## Instructions to follow
Write out each line of the material again, word for word.

## Data provided
^^^^^^^^^^^^^^^^

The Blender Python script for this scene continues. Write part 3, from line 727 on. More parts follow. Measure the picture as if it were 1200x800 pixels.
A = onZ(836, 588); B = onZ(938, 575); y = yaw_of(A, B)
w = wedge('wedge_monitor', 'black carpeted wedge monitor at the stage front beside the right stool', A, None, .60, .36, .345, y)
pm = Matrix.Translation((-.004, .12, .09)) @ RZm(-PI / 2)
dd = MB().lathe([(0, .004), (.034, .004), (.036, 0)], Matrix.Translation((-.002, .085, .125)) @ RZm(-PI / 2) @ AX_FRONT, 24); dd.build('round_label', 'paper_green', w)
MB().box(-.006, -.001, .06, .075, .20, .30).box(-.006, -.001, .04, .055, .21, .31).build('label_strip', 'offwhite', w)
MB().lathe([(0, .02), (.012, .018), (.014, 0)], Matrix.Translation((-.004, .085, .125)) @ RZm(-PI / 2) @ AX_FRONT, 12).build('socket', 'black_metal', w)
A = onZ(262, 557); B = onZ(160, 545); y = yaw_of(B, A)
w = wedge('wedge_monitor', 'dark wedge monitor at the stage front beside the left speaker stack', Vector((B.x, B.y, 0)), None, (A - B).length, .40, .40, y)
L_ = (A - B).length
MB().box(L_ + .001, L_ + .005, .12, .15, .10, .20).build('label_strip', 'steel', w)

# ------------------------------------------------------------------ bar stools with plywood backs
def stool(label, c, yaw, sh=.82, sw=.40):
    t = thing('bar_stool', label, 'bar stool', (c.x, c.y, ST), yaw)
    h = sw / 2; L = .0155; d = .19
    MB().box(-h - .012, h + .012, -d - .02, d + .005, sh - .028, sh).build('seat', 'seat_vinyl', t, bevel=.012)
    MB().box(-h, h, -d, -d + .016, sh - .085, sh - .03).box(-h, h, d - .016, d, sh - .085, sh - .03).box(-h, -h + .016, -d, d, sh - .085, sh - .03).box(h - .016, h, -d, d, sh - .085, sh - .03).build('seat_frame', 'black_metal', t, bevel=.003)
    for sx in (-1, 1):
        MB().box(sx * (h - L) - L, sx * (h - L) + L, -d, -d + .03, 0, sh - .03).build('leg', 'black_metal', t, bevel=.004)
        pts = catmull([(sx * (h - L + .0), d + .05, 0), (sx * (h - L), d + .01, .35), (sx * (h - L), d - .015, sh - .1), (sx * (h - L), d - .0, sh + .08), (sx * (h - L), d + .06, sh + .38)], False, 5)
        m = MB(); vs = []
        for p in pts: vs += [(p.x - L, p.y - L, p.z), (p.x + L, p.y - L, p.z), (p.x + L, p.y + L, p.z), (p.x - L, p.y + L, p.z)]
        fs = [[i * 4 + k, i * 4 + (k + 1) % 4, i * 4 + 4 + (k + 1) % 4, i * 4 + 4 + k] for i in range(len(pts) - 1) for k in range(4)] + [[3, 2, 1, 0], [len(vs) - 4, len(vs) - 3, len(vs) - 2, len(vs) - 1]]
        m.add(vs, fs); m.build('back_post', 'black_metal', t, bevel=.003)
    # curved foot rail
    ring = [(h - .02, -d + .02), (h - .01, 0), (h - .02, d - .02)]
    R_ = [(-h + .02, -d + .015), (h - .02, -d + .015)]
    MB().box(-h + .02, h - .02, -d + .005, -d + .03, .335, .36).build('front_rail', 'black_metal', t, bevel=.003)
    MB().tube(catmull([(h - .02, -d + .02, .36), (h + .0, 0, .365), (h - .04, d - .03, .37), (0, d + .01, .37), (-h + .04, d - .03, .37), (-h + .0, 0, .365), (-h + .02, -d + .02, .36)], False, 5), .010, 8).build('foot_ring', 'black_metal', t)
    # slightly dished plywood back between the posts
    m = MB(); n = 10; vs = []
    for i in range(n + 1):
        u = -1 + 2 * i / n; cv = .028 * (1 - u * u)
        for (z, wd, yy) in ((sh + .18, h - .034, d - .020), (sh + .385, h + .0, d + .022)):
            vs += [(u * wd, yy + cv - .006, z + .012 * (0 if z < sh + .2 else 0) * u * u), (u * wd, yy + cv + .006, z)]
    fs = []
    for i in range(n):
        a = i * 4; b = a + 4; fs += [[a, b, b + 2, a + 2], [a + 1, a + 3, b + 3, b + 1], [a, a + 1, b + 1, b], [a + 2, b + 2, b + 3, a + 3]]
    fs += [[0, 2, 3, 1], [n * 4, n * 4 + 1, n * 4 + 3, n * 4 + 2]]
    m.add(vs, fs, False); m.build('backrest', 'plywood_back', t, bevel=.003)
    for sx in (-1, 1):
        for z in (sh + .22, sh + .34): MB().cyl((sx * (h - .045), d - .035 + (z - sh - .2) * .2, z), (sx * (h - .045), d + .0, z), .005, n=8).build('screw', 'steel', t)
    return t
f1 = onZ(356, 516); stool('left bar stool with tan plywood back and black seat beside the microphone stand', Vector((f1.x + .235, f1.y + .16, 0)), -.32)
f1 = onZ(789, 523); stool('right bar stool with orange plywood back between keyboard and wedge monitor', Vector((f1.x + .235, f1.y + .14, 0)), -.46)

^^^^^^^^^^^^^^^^

## Answer
The Blender Python script for this scene continues. Write part 3, from line 727 on. More parts follow. Measure the picture as if it were 1200x800 pixels.
A = onZ(836, 588); B = onZ(938, 575); y = yaw_of(A, B)
w = wedge('wedge_monitor', 'black carpeted wedge monitor at the stage front beside the right stool', A, None, .60, .36, .345, y)
pm = Matrix.Translation((-.004, .12, .09)) @ RZm(-PI / 2)
dd = MB().lathe([(0, .004), (.034, .004), (.036, 0)], Matrix.Translation((-.002, .085, .125)) @ RZm(-PI / 2) @ AX_FRONT, 24); dd.build('round_label', 'paper_green', w)
MB().box(-.006, -.001, .06, .075, .20, .30).box(-.006, -.001, .04, .055, .21, .31).build('label_strip', 'offwhite', w)
MB().lathe([(0, .02), (.012, .018), (.014, 0)], Matrix.Translation((-.004, .085, .125)) @ RZm(-PI / 2) @ AX_FRONT, 12).build('socket', 'black_metal', w)
A = onZ(262, 557); B = onZ(160, 545); y = yaw_of(B, A)
w = wedge('wedge_monitor', 'dark wedge monitor at the stage front beside the left speaker stack', Vector((B.x, B.y, 0)), None, (A - B).length, .40, .40, y)
L_ = (A - B).length
MB().box(L_ + .001, L_ + .005, .12, .15, .10, .20).build('label_strip', 'steel', w)

# ------------------------------------------------------------------ bar stools with plywood backs
def stool(label, c, yaw, sh=.82, sw=.40):
    t = thing('bar_stool', label, 'bar stool', (c.x, c.y, ST), yaw)
    h = sw / 2; L = .0155; d = .19
    MB().box(-h - .012, h + .012, -d - .02, d + .005, sh - .028, sh).build('seat', 'seat_vinyl', t, bevel=.012)
    MB().box(-h, h, -d, -d + .016, sh - .085, sh - .03).box(-h, h, d - .016, d, sh - .085, sh - .03).box(-h, -h + .016, -d, d, sh - .085, sh - .03).box(h - .016, h, -d, d, sh - .085, sh - .03).build('seat_frame', 'black_metal', t, bevel=.003)
    for sx in (-1, 1):
        MB().box(sx * (h - L) - L, sx * (h - L) + L, -d, -d + .03, 0, sh - .03).build('leg', 'black_metal', t, bevel=.004)
        pts = catmull([(sx * (h - L + .0), d + .05, 0), (sx * (h - L), d + .01, .35), (sx * (h - L), d - .015, sh - .1), (sx * (h - L), d - .0, sh + .08), (sx * (h - L), d + .06, sh + .38)], False, 5)
        m = MB(); vs = []
        for p in pts: vs += [(p.x - L, p.y - L, p.z), (p.x + L, p.y - L, p.z), (p.x + L, p.y + L, p.z), (p.x - L, p.y + L, p.z)]
        fs = [[i * 4 + k, i * 4 + (k + 1) % 4, i * 4 + 4 + (k + 1) % 4, i * 4 + 4 + k] for i in range(len(pts) - 1) for k in range(4)] + [[3, 2, 1, 0], [len(vs) - 4, len(vs) - 3, len(vs) - 2, len(vs) - 1]]
        m.add(vs, fs); m.build('back_post', 'black_metal', t, bevel=.003)
    # curved foot rail
    ring = [(h - .02, -d + .02), (h - .01, 0), (h - .02, d - .02)]
    R_ = [(-h + .02, -d + .015), (h - .02, -d + .015)]
    MB().box(-h + .02, h - .02, -d + .005, -d + .03, .335, .36).build('front_rail', 'black_metal', t, bevel=.003)
    MB().tube(catmull([(h - .02, -d + .02, .36), (h + .0, 0, .365), (h - .04, d - .03, .37), (0, d + .01, .37), (-h + .04, d - .03, .37), (-h + .0, 0, .365), (-h + .02, -d + .02, .36)], False, 5), .010, 8).build('foot_ring', 'black_metal', t)
    # slightly dished plywood back between the posts
    m = MB(); n = 10; vs = []
    for i in range(n + 1):
        u = -1 + 2 * i / n; cv = .028 * (1 - u * u)
        for (z, wd, yy) in ((sh + .18, h - .034, d - .020), (sh + .385, h + .0, d + .022)):
            vs += [(u * wd, yy + cv - .006, z + .012 * (0 if z < sh + .2 else 0) * u * u), (u * wd, yy + cv + .006, z)]
    fs = []
    for i in range(n):
        a = i * 4; b = a + 4; fs += [[a, b, b + 2, a + 2], [a + 1, a + 3, b + 3, b + 1], [a, a + 1, b + 1, b], [a + 2, b + 2, b + 3, a + 3]]
    fs += [[0, 2, 3, 1], [n * 4, n * 4 + 1, n * 4 + 3, n * 4 + 2]]
    m.add(vs, fs, False); m.build('backrest', 'plywood_back', t, bevel=.003)
    for sx in (-1, 1):
        for z in (sh + .22, sh + .34): MB().cyl((sx * (h - .045), d - .035 + (z - sh - .2) * .2, z), (sx * (h - .045), d + .0, z), .005, n=8).build('screw', 'steel', t)
    return t
f1 = onZ(356, 516); stool('left bar stool with tan plywood back and black seat beside the microphone stand', Vector((f1.x + .235, f1.y + .16, 0)), -.32)
f1 = onZ(789, 523); stool('right bar stool with orange plywood back between keyboard and wedge monitor', Vector((f1.x + .235, f1.y + .14, 0)), -.46)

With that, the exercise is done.